▼

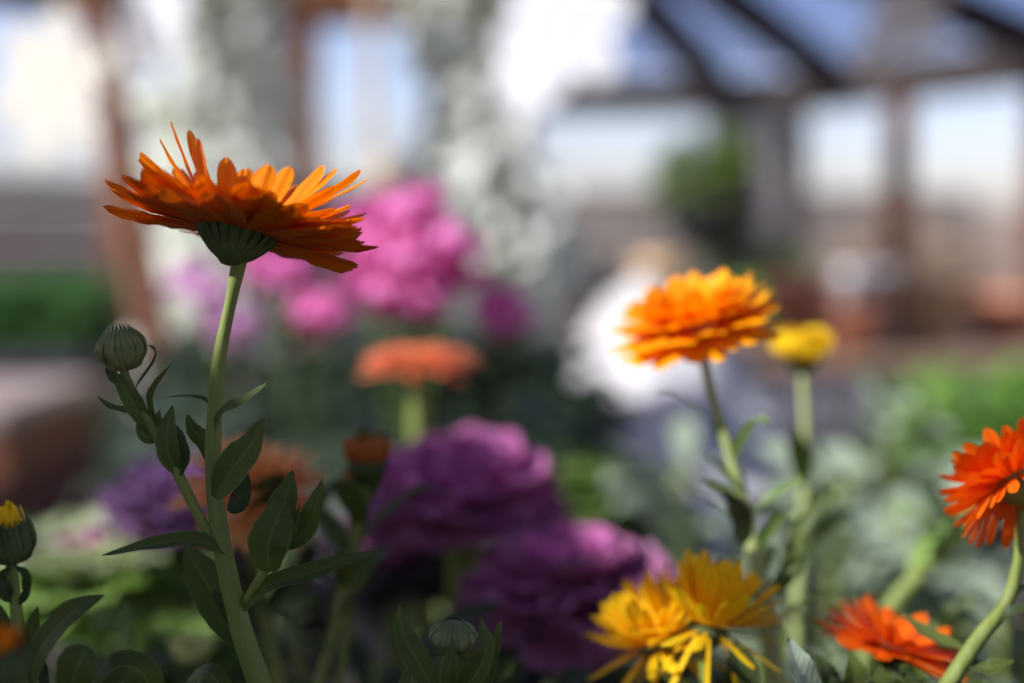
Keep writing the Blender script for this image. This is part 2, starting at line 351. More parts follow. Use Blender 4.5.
# ---- main flower
D = .385
S = [(240, 258, D), (230, 305, D), (219, 360, D), (214, 420, D), (214, 485, D), (223, 550, D), (240, 625, D + .002), (262, 690, D + .004)]
root = empty('marigold_plant', base_of(S), 'tall orange marigold seen from below, with a closed green bud on its left branch', 'marigold', G_CAL)
px_stem(root, S, [8.2, 6, 7.2, 8, 9, 10, 11.5, 13], n=34)
c = at(237, 232, D); nv = (.19, .21, .95)
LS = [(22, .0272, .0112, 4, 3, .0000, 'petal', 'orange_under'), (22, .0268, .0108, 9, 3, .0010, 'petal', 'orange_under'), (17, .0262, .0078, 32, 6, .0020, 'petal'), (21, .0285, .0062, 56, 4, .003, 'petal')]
def lopsided(u, e, e1, l, rr):
    k = max(0.0, -u[1]); cap = math.radians(60 - 51 * min(1, k * 1.7) + rr.gauss(0, 1.5))   # the petals on the near side lie flat, the far ones stand
    if e > math.radians(20):
        if u[0] > .4: e -= math.radians(16 * u[0]); e1 -= math.radians(16 * u[0])
        if u[1] > .3: e += math.radians(10 * u[1]); e1 += math.radians(8 * u[1]); l *= 1.02
    if e > cap: e1 -= e - cap; e = cap; l *= .80
    return e, e1, l
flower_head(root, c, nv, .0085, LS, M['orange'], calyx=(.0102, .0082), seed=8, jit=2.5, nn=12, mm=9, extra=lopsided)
# branch and bud
B = [(226, 552, D), (205, 527, D - .001), (182, 482, D - .003), (160, 440, D - .004), (139, 405, D - .004), (127, 380, D - .004), (123, 366, D - .004)]
px_stem(root, B, [5.5, 5.5, 5.5, 5.5, 5.5, 4.5, 4.5], down=False, name='branch')
bud(root, at(122, 349, D - .004), (-.1, -.15, 1), .0062, .0115, 3)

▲

DO THIS: Leave out the pictures and reproduce the rest of the listing exactly.

ANSWER TO THIS EXERCISE:
Keep writing the Blender script for this image. This is part 2, starting at line 351. More parts follow. Use Blender 4.5.
# ---- main flower
D = .385
S = [(240, 258, D), (230, 305, D), (219, 360, D), (214, 420, D), (214, 485, D), (223, 550, D), (240, 625, D + .002), (262, 690, D + .004)]
root = empty('marigold_plant', base_of(S), 'tall orange marigold seen from below, with a closed green bud on its left branch', 'marigold', G_CAL)
px_stem(root, S, [8.2, 6, 7.2, 8, 9, 10, 11.5, 13], n=34)
c = at(237, 232, D); nv = (.19, .21, .95)
LS = [(22, .0272, .0112, 4, 3, .0000, 'petal', 'orange_under'), (22, .0268, .0108, 9, 3, .0010, 'petal', 'orange_under'), (17, .0262, .0078, 32, 6, .0020, 'petal'), (21, .0285, .0062, 56, 4, .003, 'petal')]
def lopsided(u, e, e1, l, rr):
    k = max(0.0, -u[1]); cap = math.radians(60 - 51 * min(1, k * 1.7) + rr.gauss(0, 1.5))   # the petals on the near side lie flat, the far ones stand
    if e > math.radians(20):
        if u[0] > .4: e -= math.radians(16 * u[0]); e1 -= math.radians(16 * u[0])
        if u[1] > .3: e += math.radians(10 * u[1]); e1 += math.radians(8 * u[1]); l *= 1.02
    if e > cap: e1 -= e - cap; e = cap; l *= .80
    return e, e1, l
flower_head(root, c, nv, .0085, LS, M['orange'], calyx=(.0102, .0082), seed=8, jit=2.5, nn=12, mm=9, extra=lopsided)
# branch and bud
B = [(226, 552, D), (205, 527, D - .001), (182, 482, D - .003), (160, 440, D - .004), (139, 405, D - .004), (127, 380, D - .004), (123, 366, D - .004)]
px_stem(root, B, [5.5, 5.5, 5.5, 5.5, 5.5, 4.5, 4.5], down=False, name='branch')
bud(root, at(122, 349, D - .004), (-.1, -.15, 1), .0062, .0115, 3)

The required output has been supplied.